Dual Heteroatom-Doped Carbon Monoliths Derived from Catalyst-free Preparation of Porous Polyisocyanurate for Oxygen Reduction Reaction

Tris(4-isocyanatophenyl)methane (TIPM) and N,N'-dimethylformamide react at room temperature with no externally added catalyst to yield polyisocyanurate (PIR) gels. The obtained PIR gels were converted to N- and S-doped porous carbon monoliths by thermal treatment at 1000 degrees C with elemental sulfur under inert conditions. The PIR linkage acts as precursor for carbon and nitrogen, and %S doping was varied by changing the concentrations of elemental sulfur during pyrolysis.
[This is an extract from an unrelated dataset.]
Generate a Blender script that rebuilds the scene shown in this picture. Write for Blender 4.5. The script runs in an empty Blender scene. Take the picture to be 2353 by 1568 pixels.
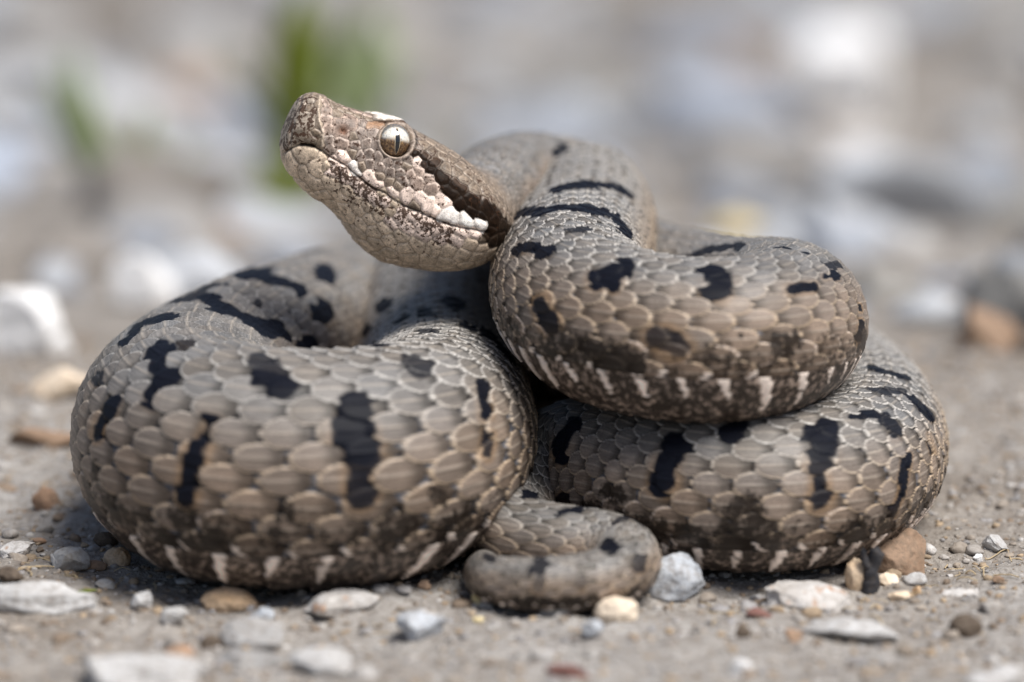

The optimized concentration of sulfur (5.6%) into the carbon matrix displayed excellent oxygen reduction activity with direct four-electron transfer relative to its pristine counterparts by (1) introducing micro- and mesopores in addition to the already existing macropores by etching the carbon surface (confirmed by N-2 sorption isotherms and microscopic images) with the increase in the external surface area providing more active centers and efficient diffusion of electrolyte ions, (2) providing more - C-S-C- active species than oxidized sulfur species (confirmed by XPS and FT-IR) with more oxygen adsorption sites, and (3) filling the micropores of the carbon as a monolayer, affording increased electronic conductivity to the amorphous carbon. This simple and facile method of incorporating N- and S- together into the porous carbon matrix can be considered as an alternate for nonprecious metal catalysts for oxygen reduction reaction.